Yes. So this is John. Two distinct questions, obviously on the top line growth side, the predominant driver is -- we are now completely through our integration efforts of those operations and clearly when you got through a significant integration, it is the distraction for the operation. That done is behind us, like we’ve started to better execute in terms of appointing new wholesales agents in places where we had gaps in our agency plan. And I think we’re starting to have more success within the selective footprint of driving business from our retail agency partners to our wholesaler. So new business generally has been a positive in terms of the lift in the overall top line growth in our E&S operations.
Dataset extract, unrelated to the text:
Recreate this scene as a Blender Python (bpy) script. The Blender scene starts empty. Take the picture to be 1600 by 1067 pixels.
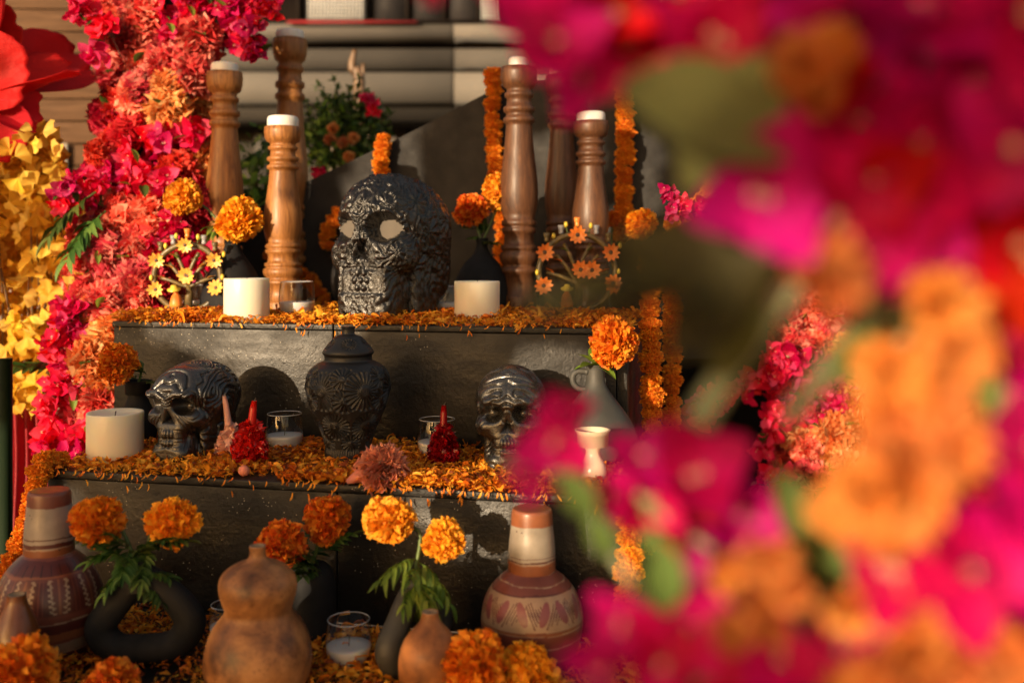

In terms of the bottom line improvement, there were a couple of segments in a couple of specific geographies that were really driving their performance in that book of business in a negative way, that we aggressively address through price and in certain cases underwriting actions and in other cases specifically targeted actions with the couple of wholesale partnerships. And because of the nature of that business and your ability to take fairly aggressive actions over the short term in terms of pricing and underwriting, we’re able to drive that loss ratio down fairly quickly relative to what we are able to do in our standard book of business. And then the final piece is you are getting the benefit of expense improvement year-over-year as well. In other words, through the integration cost -- the integration cost as well as the premium coming through. Robert Paun - Sidoti & Company: Right. Thank you for the answers.

Operator

Operator

(Operators Instructions) We have no further questions at this time.

Greg Murphy

Management

Well thank you. If you have any follow-up comments, please contact Dale and Jennifer. Thank you very much for participating in the call this morning.

Operator

Operator

That does conclude today’s conference. Thank you for participating. You may disconnect at this time.